▶ **Written exercise**
Reproduce exactly, and nothing else, the lines from the one that contains "Generate a Blender" through the one that contains "COL = S.collection". Leave the pictures out.

▶ **Supplied records**

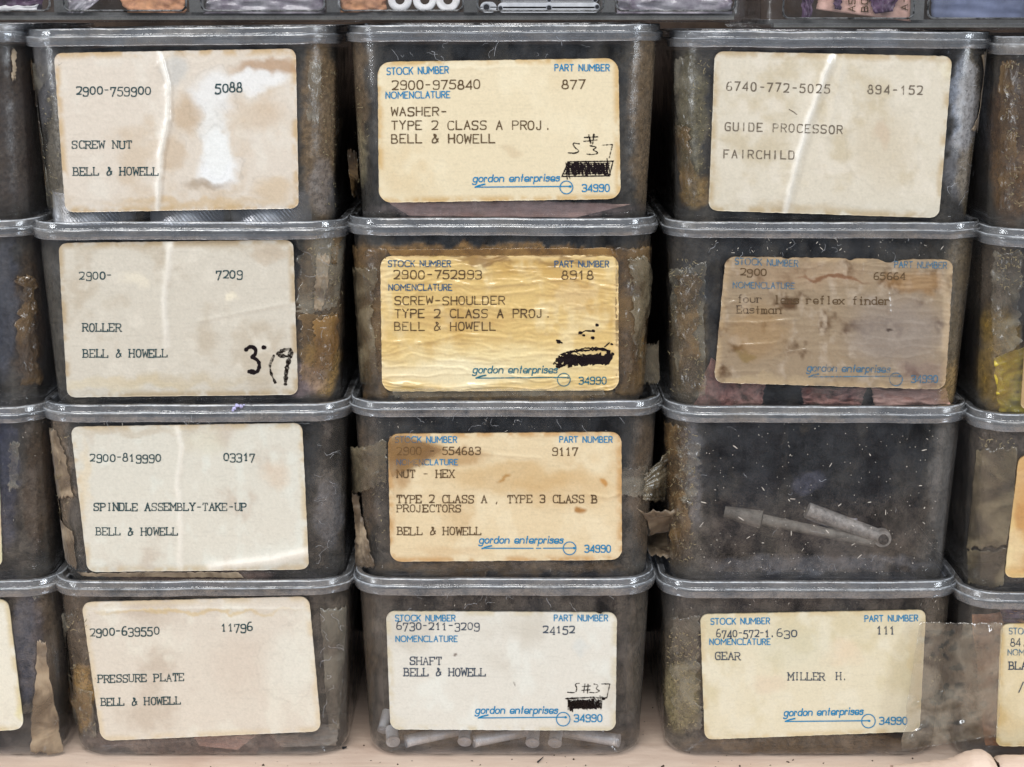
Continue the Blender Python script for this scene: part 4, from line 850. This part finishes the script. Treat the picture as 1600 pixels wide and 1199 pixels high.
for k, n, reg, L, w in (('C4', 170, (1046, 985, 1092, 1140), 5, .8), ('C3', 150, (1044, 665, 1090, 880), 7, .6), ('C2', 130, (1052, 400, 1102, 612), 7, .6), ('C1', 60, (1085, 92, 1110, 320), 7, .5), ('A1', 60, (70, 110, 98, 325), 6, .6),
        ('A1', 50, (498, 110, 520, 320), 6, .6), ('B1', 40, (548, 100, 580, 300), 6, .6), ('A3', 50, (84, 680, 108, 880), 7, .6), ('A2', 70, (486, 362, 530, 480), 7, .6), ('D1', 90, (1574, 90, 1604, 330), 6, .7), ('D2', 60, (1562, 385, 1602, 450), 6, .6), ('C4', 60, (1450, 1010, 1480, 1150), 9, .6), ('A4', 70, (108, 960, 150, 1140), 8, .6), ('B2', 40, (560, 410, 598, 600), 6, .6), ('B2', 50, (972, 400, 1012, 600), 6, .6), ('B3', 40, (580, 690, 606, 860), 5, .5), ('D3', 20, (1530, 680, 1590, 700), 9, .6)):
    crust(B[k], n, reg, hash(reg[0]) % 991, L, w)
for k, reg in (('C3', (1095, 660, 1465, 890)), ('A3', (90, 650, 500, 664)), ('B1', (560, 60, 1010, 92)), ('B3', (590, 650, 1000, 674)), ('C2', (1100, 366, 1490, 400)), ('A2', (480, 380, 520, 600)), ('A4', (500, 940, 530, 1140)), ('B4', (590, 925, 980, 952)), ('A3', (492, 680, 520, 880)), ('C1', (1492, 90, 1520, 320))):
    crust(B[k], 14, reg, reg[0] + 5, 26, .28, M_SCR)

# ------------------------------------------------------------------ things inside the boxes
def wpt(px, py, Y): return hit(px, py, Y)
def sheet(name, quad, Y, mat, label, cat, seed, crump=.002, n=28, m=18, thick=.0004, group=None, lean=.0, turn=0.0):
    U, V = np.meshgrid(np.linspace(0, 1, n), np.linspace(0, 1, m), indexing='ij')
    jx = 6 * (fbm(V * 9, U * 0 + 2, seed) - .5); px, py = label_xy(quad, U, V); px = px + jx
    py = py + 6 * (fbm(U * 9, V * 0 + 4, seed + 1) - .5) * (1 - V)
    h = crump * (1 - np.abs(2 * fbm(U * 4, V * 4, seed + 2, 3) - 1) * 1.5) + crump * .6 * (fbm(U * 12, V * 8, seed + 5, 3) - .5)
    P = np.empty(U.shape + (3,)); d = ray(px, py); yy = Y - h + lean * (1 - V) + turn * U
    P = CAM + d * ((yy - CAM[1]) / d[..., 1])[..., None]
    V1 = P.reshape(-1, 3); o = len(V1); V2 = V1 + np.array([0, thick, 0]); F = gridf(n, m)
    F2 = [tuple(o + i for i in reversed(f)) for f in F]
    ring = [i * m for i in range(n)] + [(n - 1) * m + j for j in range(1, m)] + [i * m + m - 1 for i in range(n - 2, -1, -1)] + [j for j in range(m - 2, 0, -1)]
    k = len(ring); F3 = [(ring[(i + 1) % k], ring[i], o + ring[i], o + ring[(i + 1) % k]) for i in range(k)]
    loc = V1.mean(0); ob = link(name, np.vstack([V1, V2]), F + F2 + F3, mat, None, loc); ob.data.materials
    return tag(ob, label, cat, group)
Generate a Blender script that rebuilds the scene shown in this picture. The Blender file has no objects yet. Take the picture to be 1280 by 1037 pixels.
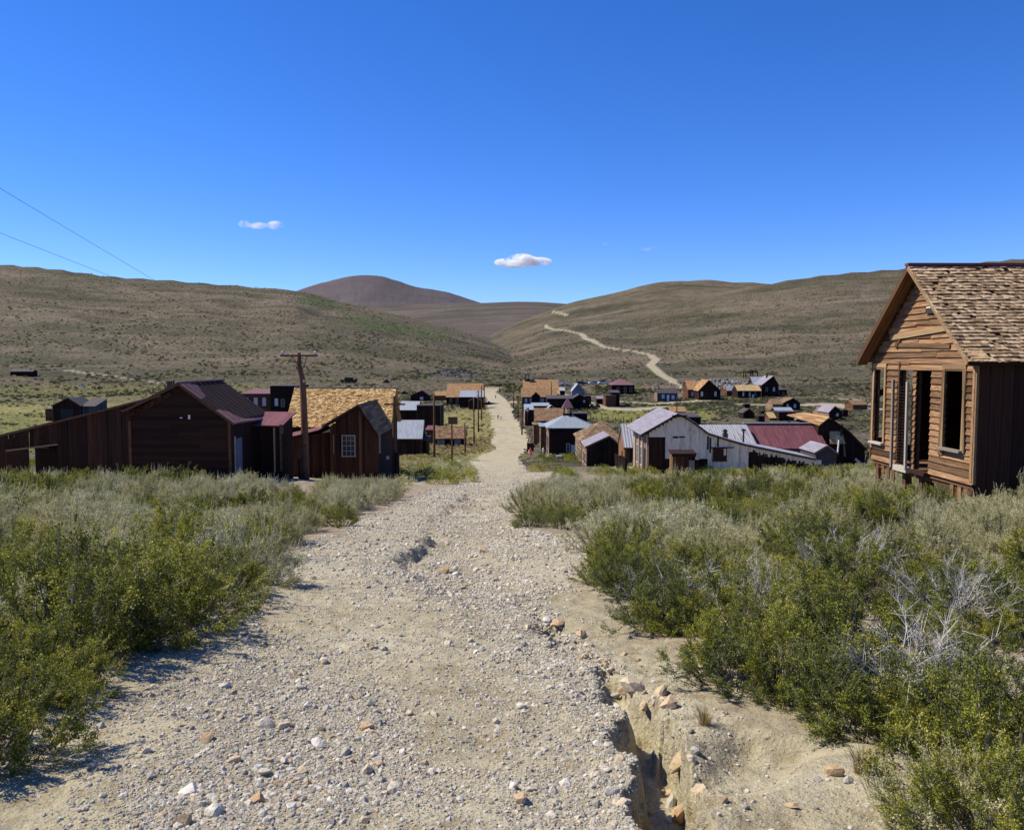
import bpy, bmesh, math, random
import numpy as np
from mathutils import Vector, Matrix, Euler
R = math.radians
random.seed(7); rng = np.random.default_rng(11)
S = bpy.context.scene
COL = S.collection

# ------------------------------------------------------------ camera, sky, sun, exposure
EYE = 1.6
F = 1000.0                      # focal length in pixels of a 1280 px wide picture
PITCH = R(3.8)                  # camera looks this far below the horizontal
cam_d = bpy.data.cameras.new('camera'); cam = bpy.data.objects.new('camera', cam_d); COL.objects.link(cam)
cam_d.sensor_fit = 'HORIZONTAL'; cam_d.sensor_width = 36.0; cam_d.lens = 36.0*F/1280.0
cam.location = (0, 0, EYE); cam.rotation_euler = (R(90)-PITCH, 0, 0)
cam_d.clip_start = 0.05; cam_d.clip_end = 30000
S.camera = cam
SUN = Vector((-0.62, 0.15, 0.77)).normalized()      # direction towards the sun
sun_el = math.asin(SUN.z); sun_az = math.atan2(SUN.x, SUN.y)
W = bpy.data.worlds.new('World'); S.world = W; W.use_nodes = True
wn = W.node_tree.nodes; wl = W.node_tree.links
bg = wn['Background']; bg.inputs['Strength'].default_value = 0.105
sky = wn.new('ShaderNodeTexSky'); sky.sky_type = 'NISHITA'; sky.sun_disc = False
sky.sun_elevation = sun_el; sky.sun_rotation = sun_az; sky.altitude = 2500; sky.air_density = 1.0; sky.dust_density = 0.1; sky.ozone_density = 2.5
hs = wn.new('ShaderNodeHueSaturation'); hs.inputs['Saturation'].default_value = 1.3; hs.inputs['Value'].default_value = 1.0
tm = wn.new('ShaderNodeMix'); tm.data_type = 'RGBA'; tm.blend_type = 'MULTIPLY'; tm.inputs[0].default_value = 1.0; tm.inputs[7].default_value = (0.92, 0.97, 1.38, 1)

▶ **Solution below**
Generate a Blender script that rebuilds the scene shown in this picture. The Blender file has no objects yet. Take the picture to be 1280 by 1037 pixels.
import bpy, bmesh, math, random
import numpy as np
from mathutils import Vector, Matrix, Euler
R = math.radians
random.seed(7); rng = np.random.default_rng(11)
S = bpy.context.scene
COL = S.collection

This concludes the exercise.